No safe havens 2019 – offshore compliance matters

Since 2010, HMRC have raised an additional £2.9 billion through its focus on offshore non-compliance, giving HMRC increased powers to assess older liabilities, charge higher behaviour-related penalties and to mount criminal prosecutions for the facilitation of tax evasion.

HMRC’s success has also been boosted by several information sharing agreements with off-shore jurisdictions and the Common Reporting Standard, a global information sharing project involving over 100 jurisdictions, initiated by the UK during its presidency of the G8 in 2013.

HMRC’s stated objectives have changed since the 2014 No Safe Havens document and are now to maximise revenues and bear down on avoidance and evasion, transform tax and payments for customers and design and deliver a professional, efficient and engaged organisation.

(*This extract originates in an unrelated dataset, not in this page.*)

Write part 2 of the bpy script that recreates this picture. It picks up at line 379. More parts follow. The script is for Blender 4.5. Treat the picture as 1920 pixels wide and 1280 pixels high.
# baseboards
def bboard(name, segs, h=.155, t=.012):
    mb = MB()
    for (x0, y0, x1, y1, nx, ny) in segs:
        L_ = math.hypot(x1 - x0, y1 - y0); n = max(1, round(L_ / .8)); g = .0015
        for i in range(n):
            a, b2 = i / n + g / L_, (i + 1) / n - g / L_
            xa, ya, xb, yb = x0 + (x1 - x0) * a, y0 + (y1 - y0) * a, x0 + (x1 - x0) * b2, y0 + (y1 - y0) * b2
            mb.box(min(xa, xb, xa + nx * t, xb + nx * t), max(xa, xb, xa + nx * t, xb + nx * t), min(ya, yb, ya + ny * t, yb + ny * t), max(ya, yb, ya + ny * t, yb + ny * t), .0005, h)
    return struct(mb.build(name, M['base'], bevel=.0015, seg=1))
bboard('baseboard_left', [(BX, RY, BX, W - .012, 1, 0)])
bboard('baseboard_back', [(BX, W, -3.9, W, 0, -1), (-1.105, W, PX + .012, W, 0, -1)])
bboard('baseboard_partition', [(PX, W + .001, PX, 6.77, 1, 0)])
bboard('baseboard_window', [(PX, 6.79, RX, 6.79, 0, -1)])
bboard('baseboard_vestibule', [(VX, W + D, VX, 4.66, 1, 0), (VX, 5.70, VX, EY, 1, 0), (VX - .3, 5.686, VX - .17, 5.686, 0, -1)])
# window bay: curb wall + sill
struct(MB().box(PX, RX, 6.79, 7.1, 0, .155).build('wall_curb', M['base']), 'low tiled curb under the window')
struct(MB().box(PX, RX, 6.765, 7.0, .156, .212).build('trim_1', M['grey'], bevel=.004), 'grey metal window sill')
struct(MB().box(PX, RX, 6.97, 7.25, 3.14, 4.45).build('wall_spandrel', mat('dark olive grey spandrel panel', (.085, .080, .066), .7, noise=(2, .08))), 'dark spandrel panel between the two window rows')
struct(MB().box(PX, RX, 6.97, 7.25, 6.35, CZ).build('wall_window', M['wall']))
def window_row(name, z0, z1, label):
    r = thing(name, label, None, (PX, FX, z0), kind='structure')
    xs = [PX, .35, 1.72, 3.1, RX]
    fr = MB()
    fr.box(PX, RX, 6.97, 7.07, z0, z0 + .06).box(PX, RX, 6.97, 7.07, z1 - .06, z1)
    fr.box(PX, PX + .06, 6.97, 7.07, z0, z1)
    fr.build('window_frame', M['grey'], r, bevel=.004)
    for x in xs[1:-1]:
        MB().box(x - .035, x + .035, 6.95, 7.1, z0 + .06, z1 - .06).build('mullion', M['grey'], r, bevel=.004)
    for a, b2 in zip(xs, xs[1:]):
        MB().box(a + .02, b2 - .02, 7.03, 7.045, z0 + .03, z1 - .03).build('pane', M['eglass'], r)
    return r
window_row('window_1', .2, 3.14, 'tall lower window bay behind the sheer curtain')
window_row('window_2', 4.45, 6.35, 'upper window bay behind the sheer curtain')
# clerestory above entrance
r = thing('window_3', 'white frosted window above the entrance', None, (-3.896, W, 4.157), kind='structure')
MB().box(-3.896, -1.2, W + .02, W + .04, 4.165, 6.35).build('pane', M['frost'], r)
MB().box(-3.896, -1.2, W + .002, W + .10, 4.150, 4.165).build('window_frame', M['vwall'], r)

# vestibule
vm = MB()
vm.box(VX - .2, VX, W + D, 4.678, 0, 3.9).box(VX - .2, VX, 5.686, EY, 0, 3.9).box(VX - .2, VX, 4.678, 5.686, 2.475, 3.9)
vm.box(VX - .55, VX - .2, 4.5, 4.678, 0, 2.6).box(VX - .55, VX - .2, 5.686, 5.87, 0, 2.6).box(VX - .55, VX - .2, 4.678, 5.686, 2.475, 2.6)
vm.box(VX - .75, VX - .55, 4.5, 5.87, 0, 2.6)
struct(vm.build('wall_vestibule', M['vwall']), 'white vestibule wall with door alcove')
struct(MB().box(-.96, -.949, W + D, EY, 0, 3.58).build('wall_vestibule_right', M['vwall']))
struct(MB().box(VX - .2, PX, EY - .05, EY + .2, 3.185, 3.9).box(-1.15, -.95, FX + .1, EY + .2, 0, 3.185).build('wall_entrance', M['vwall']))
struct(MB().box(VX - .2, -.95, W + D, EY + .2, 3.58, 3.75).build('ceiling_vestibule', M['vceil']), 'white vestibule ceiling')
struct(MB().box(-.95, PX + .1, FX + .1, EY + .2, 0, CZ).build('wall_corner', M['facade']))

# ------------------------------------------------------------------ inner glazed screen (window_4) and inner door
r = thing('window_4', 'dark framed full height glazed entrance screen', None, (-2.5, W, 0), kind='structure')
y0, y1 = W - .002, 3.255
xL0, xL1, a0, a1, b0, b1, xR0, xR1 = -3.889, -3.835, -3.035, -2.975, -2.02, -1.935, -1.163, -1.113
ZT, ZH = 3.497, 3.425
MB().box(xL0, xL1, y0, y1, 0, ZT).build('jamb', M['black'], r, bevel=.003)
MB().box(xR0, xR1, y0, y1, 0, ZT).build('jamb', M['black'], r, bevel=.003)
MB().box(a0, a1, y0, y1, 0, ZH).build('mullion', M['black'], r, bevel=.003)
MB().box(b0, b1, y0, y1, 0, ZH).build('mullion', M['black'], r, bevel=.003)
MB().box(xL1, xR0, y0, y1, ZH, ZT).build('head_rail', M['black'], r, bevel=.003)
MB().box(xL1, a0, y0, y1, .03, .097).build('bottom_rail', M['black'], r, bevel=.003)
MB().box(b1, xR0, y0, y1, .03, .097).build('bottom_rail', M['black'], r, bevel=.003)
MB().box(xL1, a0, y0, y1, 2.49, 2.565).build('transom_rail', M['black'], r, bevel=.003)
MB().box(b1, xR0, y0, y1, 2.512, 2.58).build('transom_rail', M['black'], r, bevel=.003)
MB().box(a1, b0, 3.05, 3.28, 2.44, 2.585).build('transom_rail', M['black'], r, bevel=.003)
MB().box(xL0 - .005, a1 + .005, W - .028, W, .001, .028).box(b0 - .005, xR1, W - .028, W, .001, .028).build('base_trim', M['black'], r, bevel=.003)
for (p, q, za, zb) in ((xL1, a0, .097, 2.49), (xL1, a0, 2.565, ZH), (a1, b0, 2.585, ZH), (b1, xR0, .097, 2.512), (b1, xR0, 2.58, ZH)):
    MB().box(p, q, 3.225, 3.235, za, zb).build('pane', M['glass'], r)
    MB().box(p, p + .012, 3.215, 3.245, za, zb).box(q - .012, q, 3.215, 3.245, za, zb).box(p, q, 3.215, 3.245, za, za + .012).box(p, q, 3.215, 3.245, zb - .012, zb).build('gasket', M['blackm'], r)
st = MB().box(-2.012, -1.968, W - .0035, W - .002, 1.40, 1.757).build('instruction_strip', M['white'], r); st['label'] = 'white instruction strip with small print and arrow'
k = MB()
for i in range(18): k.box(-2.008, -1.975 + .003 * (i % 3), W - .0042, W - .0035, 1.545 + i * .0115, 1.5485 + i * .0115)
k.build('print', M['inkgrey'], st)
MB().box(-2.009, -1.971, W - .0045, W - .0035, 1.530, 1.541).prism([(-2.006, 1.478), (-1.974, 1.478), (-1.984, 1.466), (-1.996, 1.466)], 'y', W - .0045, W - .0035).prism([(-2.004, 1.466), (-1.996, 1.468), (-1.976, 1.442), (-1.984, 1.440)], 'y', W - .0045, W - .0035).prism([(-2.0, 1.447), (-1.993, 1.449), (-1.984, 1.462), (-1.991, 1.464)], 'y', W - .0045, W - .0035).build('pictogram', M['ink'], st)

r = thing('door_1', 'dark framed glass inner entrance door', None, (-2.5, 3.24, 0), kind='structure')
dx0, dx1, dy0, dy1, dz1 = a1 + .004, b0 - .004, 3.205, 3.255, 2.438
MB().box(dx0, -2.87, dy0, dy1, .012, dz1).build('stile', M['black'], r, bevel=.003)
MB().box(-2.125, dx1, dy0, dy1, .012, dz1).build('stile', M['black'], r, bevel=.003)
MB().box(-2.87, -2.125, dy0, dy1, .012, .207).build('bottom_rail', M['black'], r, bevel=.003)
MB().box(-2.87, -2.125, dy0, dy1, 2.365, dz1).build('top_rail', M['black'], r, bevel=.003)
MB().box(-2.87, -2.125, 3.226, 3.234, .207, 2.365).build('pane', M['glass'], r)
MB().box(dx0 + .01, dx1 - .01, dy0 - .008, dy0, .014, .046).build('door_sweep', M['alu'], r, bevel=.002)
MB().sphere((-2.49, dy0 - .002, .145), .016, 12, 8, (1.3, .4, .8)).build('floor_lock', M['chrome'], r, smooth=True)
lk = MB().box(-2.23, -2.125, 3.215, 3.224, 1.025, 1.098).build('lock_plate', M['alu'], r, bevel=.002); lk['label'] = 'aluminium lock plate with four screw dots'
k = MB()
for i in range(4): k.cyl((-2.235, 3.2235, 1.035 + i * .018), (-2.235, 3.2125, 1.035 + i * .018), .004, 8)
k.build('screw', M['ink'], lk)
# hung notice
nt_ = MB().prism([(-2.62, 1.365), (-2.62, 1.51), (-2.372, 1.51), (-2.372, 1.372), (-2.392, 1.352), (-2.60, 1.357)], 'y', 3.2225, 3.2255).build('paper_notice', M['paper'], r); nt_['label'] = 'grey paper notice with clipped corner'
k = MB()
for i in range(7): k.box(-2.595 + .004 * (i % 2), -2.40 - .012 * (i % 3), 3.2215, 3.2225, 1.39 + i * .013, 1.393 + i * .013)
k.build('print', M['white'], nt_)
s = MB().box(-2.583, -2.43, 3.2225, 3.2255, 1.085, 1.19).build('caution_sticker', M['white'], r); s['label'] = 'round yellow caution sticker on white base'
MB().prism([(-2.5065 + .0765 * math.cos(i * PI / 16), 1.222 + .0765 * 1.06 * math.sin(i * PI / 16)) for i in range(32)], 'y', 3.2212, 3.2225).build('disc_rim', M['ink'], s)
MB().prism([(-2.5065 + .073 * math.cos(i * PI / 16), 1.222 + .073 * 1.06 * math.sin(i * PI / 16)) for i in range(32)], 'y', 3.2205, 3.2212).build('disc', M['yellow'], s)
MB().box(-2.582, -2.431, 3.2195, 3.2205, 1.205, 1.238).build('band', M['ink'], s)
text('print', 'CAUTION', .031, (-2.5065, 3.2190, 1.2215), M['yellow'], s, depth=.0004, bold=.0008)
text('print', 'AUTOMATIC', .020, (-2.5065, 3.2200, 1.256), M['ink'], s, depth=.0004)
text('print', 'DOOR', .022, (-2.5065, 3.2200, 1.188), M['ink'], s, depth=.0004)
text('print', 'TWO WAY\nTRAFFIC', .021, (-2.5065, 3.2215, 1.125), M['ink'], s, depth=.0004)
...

They intend to achieve this through:

Leading internationally

• HMRC’s international focus is suggestive of a better grasp of the connections within the offshore tax environment. The UK is also a member of 2 new international partnerships, including the Joint International Taskforce on Shared Intelligence and Collaboration (JITSIC), a network of 40 jurisdictions and Joint Chiefs of Global Tax Enforcement (known as ‘J5’). These organisations complement HMRC’s collaboration with other UK government law enforcement agencies, including the police, the National Crime Agency and the Border Force, as well as regulators, such as the Financial Conduct Authority.

Assisting compliance

• HMRC have committed to invest £1.3 billion to become the most digitally advanced tax authority in the world, they have set out their intention to work with the tax profession and relevant professional bodies to improve the quality of compliance.

Responding appropriately

• HMRC have committed to using the full extent of its civil and criminal powers to investigate fraud and tackle financial crime.